Michael E. Hamm, 48, formerly of Flemington, New Jersey, and now residing in Lafayette, Indiana, entered his guilty plea to one count of access device fraud before Chief United States District Judge Garrett E. Brown, Jr. in Trenton federal court. Judge Brown allowed Hamm to be released on a $100,000 bond until his sentencing, scheduled for August 9, 2010.

According to the Information to which Hamm pleaded guilty and statements made in court:

Between April 2007 and December 2009, Hamm worked as a transportation manager for a company, with locations in New Jersey and elsewhere throughout the United States, that operated a trucking fleet as part of its business. As part of his job responsibilities, Hamm managed and monitored the company’s relationship with COMDATA. COMDATA provided a fuel program to the company, which included fuel cards that company truck drivers could use to purchase fuel for their trucks. Hamm was responsible for requesting and activating these cards, distributing them to the truck drivers, and then reviewing and approving invoices that COMDATA issued to the company.
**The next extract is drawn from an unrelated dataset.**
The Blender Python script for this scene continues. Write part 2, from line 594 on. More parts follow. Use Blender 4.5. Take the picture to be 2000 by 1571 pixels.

Hamm admitted that during the relevant period, he used his position to have additional fuel cards issued to some of the company’s truck drivers, and then altered the characteristics of the additional cards to allow for cash withdrawals at ATM machines. Instead of giving the additional cards to the truck drivers, Hamm used the cards to make unauthorized cash withdrawals from ATM machines in New Jersey and elsewhere, including near his home in Hunterdon County. Hamm further admitted that he altered the invoices that COMDATA issued to the company in order to conceal his conduct.

Between April 2007 and December, 2009, Hamm made approximately 888 unauthorized withdrawals using the cards, totaling $656,200 in cash and incurring $3,181.25 in related ATM fees.

The access device charge to which Hamm pleaded guilty carries a maximum penalty of 15 years in prison and a maximum fine of $250,000, or twice the amount of loss caused by his offense. In addition, Hamm agreed to pay restitution to his former employer in the amount of $659.383.25, and to forfeit to the United States a 2009 Mercedes Benz CLS550, which Hamm agreed was property derived from proceeds traceable to his criminal offense.

In determining an actual sentence, Judge Brown will consult the advisory United States Sentencing Guidelines, which provide appropriate sentencing ranges that take into account the severity and characteristics of the offense, the defendant’s criminal history, if any, and other factors. The judge, however, is not bound by those guidelines in determining the sentence. Parole has been abolished in the federal system. Defendants who are given custodial terms must serve nearly all that time.

U.S. Attorney Fishman credited Special Agents of the Federal Bureau of Investigation’s Franklin Township Resident Agency, under the direction of Special Agent in Charge Michael B. Ward in Newark, with the investigation leading to today’s guilty plea.

The government is represented by Assistant U.S. Attorney Eric M. Schweiker of the U.S. Attorney’s Office Criminal Division in Trenton.